When I politely suggest to him that with adsl I could have sorted out a new modem in 30 minutes. Even at 3am, with a trip to a nearby 24 hour Tesco that has a shelf of ADSL kit. I wouldn't have to spend a day at home, I wouldn't have had to spend a frustrating hour or more talking on the phone. Most ADSL ISPs seem to give a free USB frog modem that could be used as a spare to avoid any loss of service. He tells me, despite the fact that Virgin engineers won't touch a customer's computer, that he is needed because 'customers don't understand computers' - 'Do you?' I asked 'Not really...' he replied.
The whole farce clearly costs me and Virgin more time, effort and money than it should and just adds to the poor reputation they deserve. But hang on, that was actually NTL. Virgin have a new beard at the top and it's all different?
Nope. You can rinse and repeat for the TV set top box too.
We've had one engineer fail to repair the Pace 4010 box [that's broken by design] last week, another will come at the end of May [booked on the same day as the first] to replace that box with a new V+ one, and move the first elsewhere in the house [where it can continue to fail to work]

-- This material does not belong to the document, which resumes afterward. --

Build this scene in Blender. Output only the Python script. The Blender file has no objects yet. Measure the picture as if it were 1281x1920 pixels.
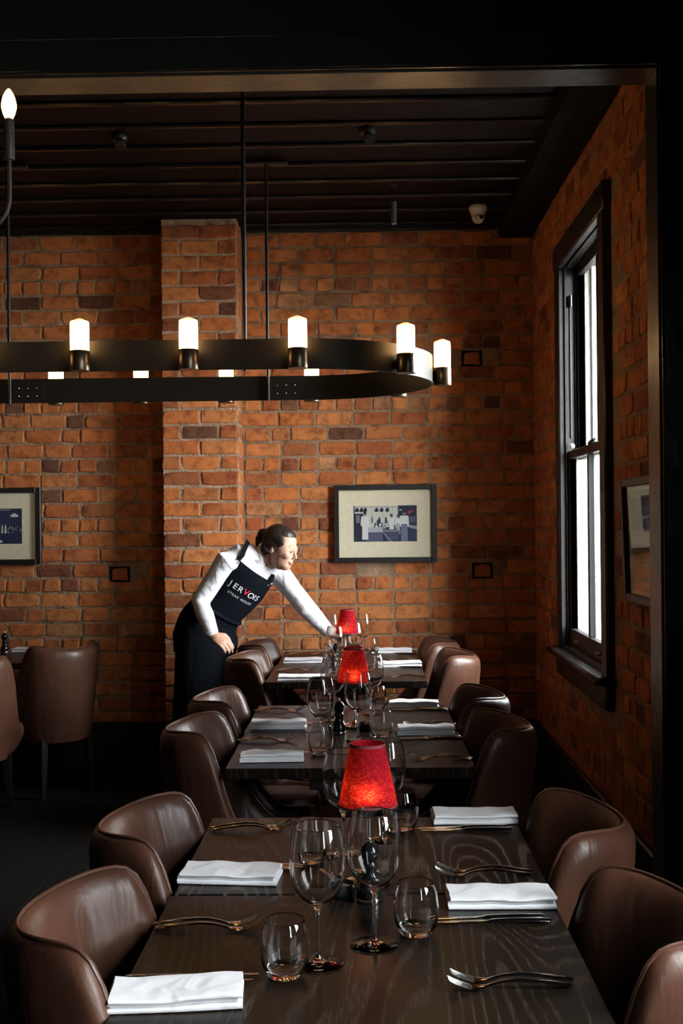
import bpy, bmesh, math, random
from mathutils import Vector, Matrix, noise as mnoise

random.seed(7)
S = bpy.context.scene
COL = S.collection
PI = math.pi
R = math.radians

# ------------------------------------------------------------------ camera
cam_d = bpy.data.cameras.new('camera')
cam = bpy.data.objects.new('camera', cam_d)
COL.objects.link(cam)
cam_d.sensor_fit = 'VERTICAL'
cam_d.sensor_height = 36.0
cam_d.sensor_width = 36.0
cam_d.lens = 2100 / 1920 * 36.0
cam_d.shift_y = 20 / 1920
cam_d.clip_start = 0.05
cam.matrix_world = (Matrix.Translation((0, 0, 1.51)) @ Matrix.Rotation(R(1.05), 4, 'Z')
                    @ Matrix.Rotation(R(90), 4, 'X') @ Matrix.Rotation(-0.0097, 4, 'Z'))
S.camera = cam

# ------------------------------------------------------------------ world, exposure
SKY = 50.0
BULB = 14.0
w = bpy.data.worlds.new('sky')
S.world = w
w.use_nodes = True
bg = w.node_tree.nodes['Background']
bg.inputs[0].default_value = (0.93, 0.97, 1.0, 1)
bg.inputs[1].default_value = SKY
S.view_settings.view_transform = 'Standard'
S.view_settings.look = 'None'
S.view_settings.gamma = 1.0
S.view_settings.use_curve_mapping = False
S.view_settings.exposure = 0.0
S.cycles.use_denoising = True
S.cycles.max_bounces = 14
S.cycles.transmission_bounces = 14
S.cycles.transparent_max_bounces = 16
S.cycles.diffuse_bounces = 3
S.cycles.glossy_bounces = 4
S.cycles.sample_clamp_indirect = 6.0
S.cycles.blur_glossy = 0.5
S.cycles.caustics_reflective = False


def portal(name, loc, rot, sx, sy):
    """daylight sampling portal lying in a window opening (gives no light of its own)"""
    l = bpy.data.lights.new(name, 'AREA')
    l.shape = 'RECTANGLE'
    l.size, l.size_y = sx, sy
    l.cycles.is_portal = True
    o = bpy.data.objects.new(name, l)
    o.location = loc
    o.rotation_euler = rot
    COL.objects.link(o)


WX = 1.062           # inner face of the right wall in the far room
NX = 1.40            # inner face of the right wall in the near room
CEIL = 3.34
BACK = 6.93
portal('window_daylight', (1.48, 5.39, 1.86), (0, R(90), 0), 2.1, 1.05)
portal('near_window_daylight', (1.62, 1.375, 1.85), (0, R(90), 0), 1.85, .70)
portal('added_window_daylight', (1.62, -.475, 1.85), (0, R(90), 0), 1.85, .80)  # lies in the unseen window added toward the front

# ------------------------------------------------------------------ materials
def nodes(name):
    m = bpy.data.materials.new(name)
    m.use_nodes = True
    nt = m.node_tree
    return m, nt, nt.nodes['Principled BSDF']


def N(nt, typ, **kw):
    n = nt.nodes.new(typ)
    for k, v in kw.items():
        setattr(n, k, v)
    return n


def ramp(nt, stops):
    r = N(nt, 'ShaderNodeValToRGB')
    e = r.color_ramp.elements
    while len(e) < len(stops):
        e.new(0.5)
    for i, (p, c) in enumerate(stops):
        e[i].position = p
        e[i].color = (*c, 1) if len(c) == 3 else c
    return r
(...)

You might think that Virgin have cleverly got us to upgrade, but nope, remember, if you want an engineer without being treated as though you'd struggle to open a fridge door, you have to go via the 'I'm leaving' retentions route - and that means 'a V+ box for free sir and you can keep your existing box in another room too."
A 3rd engineer will no doubt come to replace what will be the 'spare room' set top box - at least if someone here can be bothered to spend the hour listening to recorded phone announcement and going through the 'Switch it off for 5 minutes sir" crap once more.

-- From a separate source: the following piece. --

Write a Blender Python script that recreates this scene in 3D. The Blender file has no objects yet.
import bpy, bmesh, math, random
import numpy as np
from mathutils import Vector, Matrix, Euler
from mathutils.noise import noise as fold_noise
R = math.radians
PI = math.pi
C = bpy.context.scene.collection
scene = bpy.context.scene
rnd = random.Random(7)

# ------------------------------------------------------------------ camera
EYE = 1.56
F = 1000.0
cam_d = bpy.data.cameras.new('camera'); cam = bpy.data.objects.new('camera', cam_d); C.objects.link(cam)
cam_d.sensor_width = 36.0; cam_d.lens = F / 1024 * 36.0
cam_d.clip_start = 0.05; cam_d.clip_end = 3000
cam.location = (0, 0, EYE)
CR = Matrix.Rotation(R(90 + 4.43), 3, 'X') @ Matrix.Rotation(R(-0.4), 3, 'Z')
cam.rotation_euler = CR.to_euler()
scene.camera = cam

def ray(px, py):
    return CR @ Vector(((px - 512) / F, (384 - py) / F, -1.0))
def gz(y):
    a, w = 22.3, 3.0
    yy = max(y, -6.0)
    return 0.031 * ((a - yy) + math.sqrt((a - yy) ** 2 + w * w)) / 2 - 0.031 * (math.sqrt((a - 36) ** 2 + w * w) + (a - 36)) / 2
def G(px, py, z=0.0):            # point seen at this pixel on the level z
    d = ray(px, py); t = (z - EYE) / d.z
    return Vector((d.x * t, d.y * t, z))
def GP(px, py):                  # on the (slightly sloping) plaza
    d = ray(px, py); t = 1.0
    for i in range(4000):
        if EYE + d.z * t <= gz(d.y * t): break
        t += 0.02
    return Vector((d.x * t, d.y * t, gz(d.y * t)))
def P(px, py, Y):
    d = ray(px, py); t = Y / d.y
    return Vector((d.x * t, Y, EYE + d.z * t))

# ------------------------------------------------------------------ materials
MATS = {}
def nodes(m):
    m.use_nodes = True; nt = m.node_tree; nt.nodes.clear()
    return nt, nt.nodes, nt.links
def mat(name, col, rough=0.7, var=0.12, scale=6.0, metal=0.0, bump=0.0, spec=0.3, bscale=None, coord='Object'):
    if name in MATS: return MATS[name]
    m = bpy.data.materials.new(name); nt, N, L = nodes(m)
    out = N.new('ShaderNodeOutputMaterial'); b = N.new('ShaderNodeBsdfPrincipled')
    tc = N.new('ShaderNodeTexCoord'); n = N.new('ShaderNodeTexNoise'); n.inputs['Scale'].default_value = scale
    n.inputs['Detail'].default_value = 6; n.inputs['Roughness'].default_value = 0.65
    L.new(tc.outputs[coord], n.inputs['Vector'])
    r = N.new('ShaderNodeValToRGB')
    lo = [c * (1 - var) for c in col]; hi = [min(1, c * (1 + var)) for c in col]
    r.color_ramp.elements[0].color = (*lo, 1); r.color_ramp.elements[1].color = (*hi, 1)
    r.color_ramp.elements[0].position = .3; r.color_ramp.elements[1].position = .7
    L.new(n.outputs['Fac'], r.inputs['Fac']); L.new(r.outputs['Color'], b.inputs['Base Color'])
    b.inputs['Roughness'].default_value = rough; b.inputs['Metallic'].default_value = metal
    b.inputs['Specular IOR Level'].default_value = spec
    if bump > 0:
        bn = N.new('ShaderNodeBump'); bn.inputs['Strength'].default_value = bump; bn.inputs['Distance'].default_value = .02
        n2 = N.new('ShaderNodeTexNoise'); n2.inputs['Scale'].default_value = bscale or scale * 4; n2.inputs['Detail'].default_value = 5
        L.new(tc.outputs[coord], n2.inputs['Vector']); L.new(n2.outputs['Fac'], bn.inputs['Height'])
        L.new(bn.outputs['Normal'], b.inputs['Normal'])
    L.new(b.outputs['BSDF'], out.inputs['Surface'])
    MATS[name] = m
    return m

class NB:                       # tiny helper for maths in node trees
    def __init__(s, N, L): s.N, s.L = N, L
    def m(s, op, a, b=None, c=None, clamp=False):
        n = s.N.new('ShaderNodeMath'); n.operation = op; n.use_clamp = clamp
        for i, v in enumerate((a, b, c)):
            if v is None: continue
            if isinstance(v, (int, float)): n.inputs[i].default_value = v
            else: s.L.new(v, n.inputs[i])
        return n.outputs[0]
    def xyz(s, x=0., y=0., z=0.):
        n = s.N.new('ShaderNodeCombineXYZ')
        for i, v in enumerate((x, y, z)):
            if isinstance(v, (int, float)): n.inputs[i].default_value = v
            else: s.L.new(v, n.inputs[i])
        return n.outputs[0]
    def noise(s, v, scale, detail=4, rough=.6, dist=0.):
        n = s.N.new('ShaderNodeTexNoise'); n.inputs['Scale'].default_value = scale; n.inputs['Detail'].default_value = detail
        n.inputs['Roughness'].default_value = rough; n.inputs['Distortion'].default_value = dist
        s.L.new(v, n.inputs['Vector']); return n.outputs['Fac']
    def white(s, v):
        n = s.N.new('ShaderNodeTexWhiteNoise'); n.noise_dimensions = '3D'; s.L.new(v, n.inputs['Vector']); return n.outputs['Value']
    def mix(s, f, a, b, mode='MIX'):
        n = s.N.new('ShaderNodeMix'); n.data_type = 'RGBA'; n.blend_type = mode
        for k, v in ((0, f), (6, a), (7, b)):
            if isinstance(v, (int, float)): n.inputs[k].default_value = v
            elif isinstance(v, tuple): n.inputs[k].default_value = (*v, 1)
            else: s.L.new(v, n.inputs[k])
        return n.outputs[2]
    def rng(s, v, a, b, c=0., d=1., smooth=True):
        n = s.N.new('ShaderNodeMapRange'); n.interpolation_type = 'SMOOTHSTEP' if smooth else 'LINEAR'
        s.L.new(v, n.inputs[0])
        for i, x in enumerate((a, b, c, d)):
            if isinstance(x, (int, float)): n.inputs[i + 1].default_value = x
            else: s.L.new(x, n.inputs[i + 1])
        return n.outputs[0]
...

In a spare room rebooting the box once a day won't be so bad, just so long as the new box works we'll live with it.
That the first engineer's 'reboot' [obviously better than our own daily reboots - he's trained after all] didn't fix it will just be a sorry part of the saga. When I saw him fiddle in the engineer screens and reboot I said 'Hmm, I could have done that' and the suggestion was met with a start, 'Engineering screens are for engineers!'
Engineers my arse.
All these shaved monkeys are needed at Virgin because they lack the wits to simply provide a cable service, with suitable signal level to each house at install, and the infrastructure to then allow customers to buy and register a range of standards compliant kit to connect via it.

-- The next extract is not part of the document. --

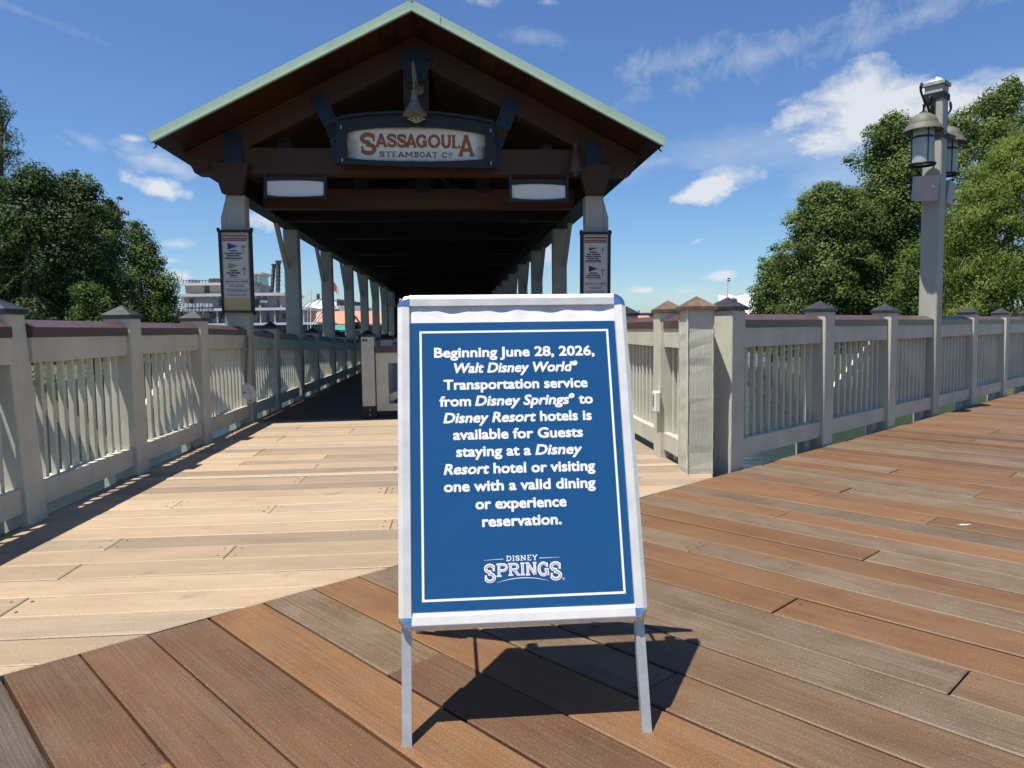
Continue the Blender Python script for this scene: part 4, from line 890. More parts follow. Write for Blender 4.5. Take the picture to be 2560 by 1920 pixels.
MB().box(x0, x1, 0.0, 0.13, 0.792, 0.87).obj('cap_rail', 'brown_cap', gt); MB().box(x0, x1, 0.032, 0.088, 0.0, 0.03).obj('sill', 'black_rubber', gt)
for i, xx in enumerate((x0, 0.42, 0.60, 0.78, 0.96, x1-.09)):
    w = .145 if i == 0 else (.09 if i == 5 else .055); MB().box(xx, xx+w, 0.032, 0.088, 0.1755, 0.6645).obj('gate_slat', 'paint_rail', gt)
MB().add([(x0+.1, .095, .18), (x0+.1, .095, .27), (x1, .095, .66), (x1, .095, .57), (x0+.1, .12, .18), (x0+.1, .12, .27), (x1, .12, .66), (x1, .12, .57)], [(0, 1, 2, 3), (7, 6, 5, 4), (0, 4, 5, 1), (1, 5, 6, 2), (2, 6, 7, 3), (3, 7, 4, 0)]).obj('diagonal_board', 'paint_rail', gt)
q_ = MB().chbox(1.30, 1.45, 0, 0.152, 0, 0.985, .006).obj('gate_post', 'paint_rough', gt); put('post_cap', cap_mesh(0.152, 'cap_dark', 0.055), q_, (1.375, 0.076, 0.985))
# dividing railing down the middle of the dock
dv = thing('queue_railing', 'low dark-capped railing dividing the shaded dock behind the gate', 'railing', (-0.92, 10.3, 0))
pmesh = MB().chbox(-.08, .08, -.08, .08, 0, .93, .006).mesh('post', 'paint_post'); pc = cap_mesh(.16, 'cap_dark', .06)
for i in range(7):
    q_ = put('post', pmesh, dv, (0, i*1.9, 0)); put('post_cap', pc, q_, (0, 0, .93))
    if i < 6:
        MB().box(-.05, .05, i*1.9+.08, i*1.9+1.82, .78, .86).obj('cap_rail', 'brown_cap', dv); MB().box(-.02, .02, i*1.9+.08, i*1.9+1.82, .66, .779).obj('top_board', 'paint_rail', dv)
        MB().box(-.02, .02, i*1.9+.08, i*1.9+1.82, .1, .2).obj('bottom_rail', 'paint_rail', dv)
        for j in range(9): MB().box(-.018, .018, i*1.9+.22+j*.18, i*1.9+.256+j*.18, .2005, .6595).obj('baluster', 'paint_baluster', dv)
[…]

If they did that, and if they got their act together enough to be one such supplier for the kit as well they could make the service pay. Niche ISP resellers might even flourish too.
Of course, some people might want an engineer, just as some might get someone else to clean the loo and mow the lawn. But why a closed market for that? You can get an engineer to install a wifi network from PC World if you want, but the rest of us can buy the kit we need and do it ourselves. Why should every customer pay for what is an effective monopoly?
Why have a closed market for set top boxes, cable modems and engineers? It sucks for everyone. I'm sure the people that make set top boxes and cable modems would like to do that without some chinless wonder at a telecoms firm effectively locking them out of the market for years when they choose a different make. It sucks for customers - both with respect to price and functionality.
Especially when you see the price of ADSL kit and set top box kit in a free market. Paying far more than that month after month, year after year in rental to Virgin on the premise that you're getting a 'free' modem is ridiculous. Moreso when it has taken years and years to get the set top box software close to working and kit that's anything like reliable. HD? They've heard of it.
The crying they would no doubt do about 'it's not that straightforward...it's all very complicated...it'll be detrimental to other customers' is the same tune that BT cried for years [and no doubt from time to time still do] before they were forced to accept that customers and / or other companies could install a socket and plug a telephone into it.
Now that there is only one cable firm there isn't even the chance that one cable firm might show the other. Virgin media - the worst of 3 companies.